Several years ago, over coffee, a friend admitted something odd to me: he had a “favorite fallacy.”
He didn’t like fallacies because he enjoyed being wrong, but because once he spotted it, he saw it everywhere—work meetings, news reports, even family arguments.
His favorite? The slippery slope.
“If we let students use calculators in middle school,” he said, “they’ll never learn math. Then they’ll fail in high school. Then society will collapse.” He laughed. “It’s absurd, but people believe it. And once you start looking for it, you see it everywhere.”
That conversation stuck with me, because it highlights something fascinating—the human brain isn’t wired for perfect logic. It’s wired for speed, shortcuts, and stories that feel true. Fallacies of thinking, or systematic errors in reasoning, are the fingerprints of that wiring. They show us where intuition collides with logic, where persuasion trumps precision.
What Are Fallacies of Thinking?
A fallacy is a faulty pattern of reasoning that leads to weak or unsound conclusions. They can be seductive because they often mimic the shape of good arguments. But look closely, and the cracks show.
They generally fall into two broad categories:
Formal fallacies: Errors in the structure of logic itself.
Example: If it rains, the ground gets wet. The ground is wet, therefore it rained.
Sounds neat, until you consider the sprinkler system.
Informal fallacies: Errors in the content, context, or use of evidence.
These include ad hominem attacks (attacking the person, not the argument), straw man arguments (misrepresenting someone’s position), or confirmation bias (only seeking evidence that supports what we already believe).
Common Fallacies We Bump Into Daily
We don’t just hear fallacies—we speak them. Here are some of the greatest hits, drawn from Bo Bennett’s book Logically Fallacious, with a few everyday examples:
False dichotomy: “Either you’re with me or against me.”
Slippery slope: “If we allow this one exception, chaos will follow.”
Appeal to authority: “A famous doctor said it, so it must be true.”
Hasty generalization: “I met two rude New Yorkers, so all New Yorkers are rude.”
Post hoc ergo propter hoc: “I wore my lucky socks, and we won. The socks worked.”
Bandwagon: “Everyone’s buying this stock—you should too.”
Red herring: “Sure, the policy has flaws, but what about the economy?”
Once you spot these, you’ll notice them everywhere on social media, in campaign speeches, marketing slogans, even around your own dinner table. It’s like learning a magician’s tricks. After a while, you can’t be fooled in the same way again.

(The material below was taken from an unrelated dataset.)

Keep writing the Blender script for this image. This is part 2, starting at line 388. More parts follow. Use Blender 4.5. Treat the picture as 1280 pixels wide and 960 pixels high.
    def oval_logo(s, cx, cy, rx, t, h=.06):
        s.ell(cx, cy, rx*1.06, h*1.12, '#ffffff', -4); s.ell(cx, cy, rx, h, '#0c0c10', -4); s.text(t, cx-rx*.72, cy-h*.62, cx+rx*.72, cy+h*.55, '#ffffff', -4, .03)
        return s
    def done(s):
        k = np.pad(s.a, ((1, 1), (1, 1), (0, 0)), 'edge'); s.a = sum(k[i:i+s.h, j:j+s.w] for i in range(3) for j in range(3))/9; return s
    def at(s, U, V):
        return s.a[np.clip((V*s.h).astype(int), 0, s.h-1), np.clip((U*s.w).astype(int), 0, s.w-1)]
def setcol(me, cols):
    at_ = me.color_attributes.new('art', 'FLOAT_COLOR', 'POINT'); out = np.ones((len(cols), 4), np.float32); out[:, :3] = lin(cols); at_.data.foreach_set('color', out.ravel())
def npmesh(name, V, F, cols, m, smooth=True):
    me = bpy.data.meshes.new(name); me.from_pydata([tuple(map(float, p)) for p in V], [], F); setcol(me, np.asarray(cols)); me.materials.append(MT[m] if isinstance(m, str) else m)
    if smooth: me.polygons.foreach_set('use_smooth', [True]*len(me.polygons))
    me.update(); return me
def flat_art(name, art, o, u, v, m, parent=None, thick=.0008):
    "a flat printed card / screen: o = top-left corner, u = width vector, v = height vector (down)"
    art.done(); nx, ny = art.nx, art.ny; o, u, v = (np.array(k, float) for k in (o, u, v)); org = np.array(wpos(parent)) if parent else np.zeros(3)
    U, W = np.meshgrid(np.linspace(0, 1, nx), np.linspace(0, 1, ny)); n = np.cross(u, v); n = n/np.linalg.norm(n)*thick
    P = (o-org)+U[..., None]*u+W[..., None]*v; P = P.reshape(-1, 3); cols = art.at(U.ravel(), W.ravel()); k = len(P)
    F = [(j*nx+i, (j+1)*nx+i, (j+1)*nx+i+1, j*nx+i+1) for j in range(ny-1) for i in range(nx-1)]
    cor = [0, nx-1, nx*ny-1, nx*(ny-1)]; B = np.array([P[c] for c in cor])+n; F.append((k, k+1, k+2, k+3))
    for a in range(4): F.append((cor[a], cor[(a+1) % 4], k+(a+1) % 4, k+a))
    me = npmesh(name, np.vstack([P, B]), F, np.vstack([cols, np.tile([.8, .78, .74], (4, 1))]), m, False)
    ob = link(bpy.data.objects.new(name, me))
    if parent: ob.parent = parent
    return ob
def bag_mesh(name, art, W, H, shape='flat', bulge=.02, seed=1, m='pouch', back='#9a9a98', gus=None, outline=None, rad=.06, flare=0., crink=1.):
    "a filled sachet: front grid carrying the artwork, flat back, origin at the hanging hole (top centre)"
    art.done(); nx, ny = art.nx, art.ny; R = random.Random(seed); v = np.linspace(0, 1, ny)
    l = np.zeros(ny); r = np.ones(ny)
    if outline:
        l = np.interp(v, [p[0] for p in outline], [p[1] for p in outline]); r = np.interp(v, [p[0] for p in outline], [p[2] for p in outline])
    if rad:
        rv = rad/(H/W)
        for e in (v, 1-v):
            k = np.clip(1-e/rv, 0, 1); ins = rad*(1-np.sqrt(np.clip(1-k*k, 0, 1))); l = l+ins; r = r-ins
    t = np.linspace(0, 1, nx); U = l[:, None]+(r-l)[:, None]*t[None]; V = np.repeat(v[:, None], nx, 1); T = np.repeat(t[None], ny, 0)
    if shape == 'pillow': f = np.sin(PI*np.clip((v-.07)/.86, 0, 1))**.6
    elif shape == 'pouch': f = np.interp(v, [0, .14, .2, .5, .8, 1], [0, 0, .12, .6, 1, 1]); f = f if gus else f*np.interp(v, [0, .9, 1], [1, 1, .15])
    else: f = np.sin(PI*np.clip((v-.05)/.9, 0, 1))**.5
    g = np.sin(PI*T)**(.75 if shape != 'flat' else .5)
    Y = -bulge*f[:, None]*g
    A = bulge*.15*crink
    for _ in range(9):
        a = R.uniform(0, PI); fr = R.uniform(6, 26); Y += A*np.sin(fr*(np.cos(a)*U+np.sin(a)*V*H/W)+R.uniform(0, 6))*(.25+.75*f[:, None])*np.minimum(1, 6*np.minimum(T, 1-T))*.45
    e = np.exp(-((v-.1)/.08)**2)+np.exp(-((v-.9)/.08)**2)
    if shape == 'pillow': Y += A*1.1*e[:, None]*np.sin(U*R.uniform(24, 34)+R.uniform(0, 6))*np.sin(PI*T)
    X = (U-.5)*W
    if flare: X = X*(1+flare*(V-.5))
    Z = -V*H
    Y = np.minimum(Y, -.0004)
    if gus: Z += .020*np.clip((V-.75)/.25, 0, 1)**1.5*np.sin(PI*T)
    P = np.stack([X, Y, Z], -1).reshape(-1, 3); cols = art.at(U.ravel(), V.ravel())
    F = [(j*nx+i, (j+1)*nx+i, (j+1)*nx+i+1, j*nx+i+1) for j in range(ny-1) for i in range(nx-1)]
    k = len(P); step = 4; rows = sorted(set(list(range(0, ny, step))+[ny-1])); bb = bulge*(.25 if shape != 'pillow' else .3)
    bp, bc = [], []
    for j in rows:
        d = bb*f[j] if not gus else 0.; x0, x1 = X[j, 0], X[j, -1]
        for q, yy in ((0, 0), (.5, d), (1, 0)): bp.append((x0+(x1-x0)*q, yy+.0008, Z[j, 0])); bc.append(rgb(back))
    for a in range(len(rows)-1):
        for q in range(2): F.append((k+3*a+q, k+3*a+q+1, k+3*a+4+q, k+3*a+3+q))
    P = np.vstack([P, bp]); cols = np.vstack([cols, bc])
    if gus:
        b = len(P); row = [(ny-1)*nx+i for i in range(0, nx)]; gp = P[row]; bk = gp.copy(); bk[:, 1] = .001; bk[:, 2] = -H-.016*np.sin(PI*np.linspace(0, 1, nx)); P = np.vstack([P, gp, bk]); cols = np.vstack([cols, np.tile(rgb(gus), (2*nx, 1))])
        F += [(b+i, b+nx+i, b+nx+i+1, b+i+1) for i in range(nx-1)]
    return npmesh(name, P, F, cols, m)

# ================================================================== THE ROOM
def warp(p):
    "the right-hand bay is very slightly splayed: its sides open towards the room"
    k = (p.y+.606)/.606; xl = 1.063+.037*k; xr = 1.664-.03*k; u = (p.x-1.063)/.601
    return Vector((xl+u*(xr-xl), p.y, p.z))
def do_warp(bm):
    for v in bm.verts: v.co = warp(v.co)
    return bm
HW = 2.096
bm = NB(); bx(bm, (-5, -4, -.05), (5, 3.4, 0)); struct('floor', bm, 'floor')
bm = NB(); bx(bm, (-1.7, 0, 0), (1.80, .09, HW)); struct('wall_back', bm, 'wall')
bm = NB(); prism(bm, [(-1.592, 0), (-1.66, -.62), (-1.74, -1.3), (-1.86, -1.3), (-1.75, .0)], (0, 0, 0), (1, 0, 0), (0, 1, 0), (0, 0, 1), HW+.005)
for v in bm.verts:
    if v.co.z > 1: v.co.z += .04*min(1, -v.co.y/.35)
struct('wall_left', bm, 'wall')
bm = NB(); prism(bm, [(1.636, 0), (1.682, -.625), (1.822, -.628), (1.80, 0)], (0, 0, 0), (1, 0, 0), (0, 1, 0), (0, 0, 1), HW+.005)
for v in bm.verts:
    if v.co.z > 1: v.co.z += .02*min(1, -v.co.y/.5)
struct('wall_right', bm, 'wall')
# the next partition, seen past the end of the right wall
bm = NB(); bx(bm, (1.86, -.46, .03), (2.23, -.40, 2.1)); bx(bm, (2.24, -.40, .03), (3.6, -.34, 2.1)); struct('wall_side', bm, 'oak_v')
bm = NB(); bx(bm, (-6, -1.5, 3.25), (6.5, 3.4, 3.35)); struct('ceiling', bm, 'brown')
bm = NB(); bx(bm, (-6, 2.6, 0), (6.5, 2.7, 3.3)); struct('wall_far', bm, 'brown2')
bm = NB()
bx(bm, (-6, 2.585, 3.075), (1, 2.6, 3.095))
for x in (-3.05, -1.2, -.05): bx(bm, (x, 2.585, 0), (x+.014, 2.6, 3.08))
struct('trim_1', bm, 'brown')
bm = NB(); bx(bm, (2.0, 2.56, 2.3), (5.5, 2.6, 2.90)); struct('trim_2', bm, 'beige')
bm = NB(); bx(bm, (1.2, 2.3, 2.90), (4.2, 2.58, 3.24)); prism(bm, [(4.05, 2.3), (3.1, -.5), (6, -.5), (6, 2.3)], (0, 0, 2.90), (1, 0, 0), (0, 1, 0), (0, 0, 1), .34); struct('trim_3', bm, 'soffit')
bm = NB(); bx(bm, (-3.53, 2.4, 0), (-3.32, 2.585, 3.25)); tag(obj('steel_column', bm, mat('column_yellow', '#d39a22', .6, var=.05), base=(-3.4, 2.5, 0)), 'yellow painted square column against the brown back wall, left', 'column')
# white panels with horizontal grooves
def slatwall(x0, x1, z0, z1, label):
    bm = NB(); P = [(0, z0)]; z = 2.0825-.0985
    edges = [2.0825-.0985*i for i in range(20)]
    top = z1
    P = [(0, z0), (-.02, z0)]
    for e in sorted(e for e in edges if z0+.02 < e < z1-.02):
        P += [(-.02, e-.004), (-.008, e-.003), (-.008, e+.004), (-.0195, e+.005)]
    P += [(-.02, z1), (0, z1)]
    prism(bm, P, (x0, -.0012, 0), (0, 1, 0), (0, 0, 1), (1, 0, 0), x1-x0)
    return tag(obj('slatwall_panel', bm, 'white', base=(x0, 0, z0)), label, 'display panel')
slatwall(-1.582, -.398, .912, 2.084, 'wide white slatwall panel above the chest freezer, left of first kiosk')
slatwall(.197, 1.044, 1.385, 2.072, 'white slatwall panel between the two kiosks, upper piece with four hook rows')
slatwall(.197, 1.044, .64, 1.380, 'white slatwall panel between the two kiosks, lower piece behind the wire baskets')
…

Recognizing fallacies isn’t nitpicking—it’s self-defense.
Why It Matters
We live in a world where persuasion often matters more than truth. Politicians lean on fallacies to win votes. Marketers rely on them to sell products. Social media algorithms reward them because outrage spreads faster than reason.
If we don’t learn to notice, we risk being carried along by arguments that sound convincing but lack substance. But once you know the patterns, you can pause, probe, and think critically instead of reacting.
Conclusion: The Beauty of Being Wrong
Back to my friend and his “favorite fallacy.” At first, it seemed strange to enjoy spotting errors in reasoning. But now I see it differently. Learning to recognize fallacies is like learning a new language. The more fluent you get, the clearer the world becomes.
The truth is, we all fall into fallacies. We cut corners with our thinking. We lean on stories that feel true. We argue from authority, or imagine one small choice leading to inevitable disaster. However, in those mistakes lies an opportunity—not just to be right, but to be wiser.
Fallacies aren’t just flaws. They’re clues. And once you see them, you can’t unsee them.
So let me ask: what’s your favorite fallacy of thinking?
Because sometimes the most useful thing we can learn about the mind is not where it’s brilliant—but where it’s predictably, wonderfully, and consistently wrong.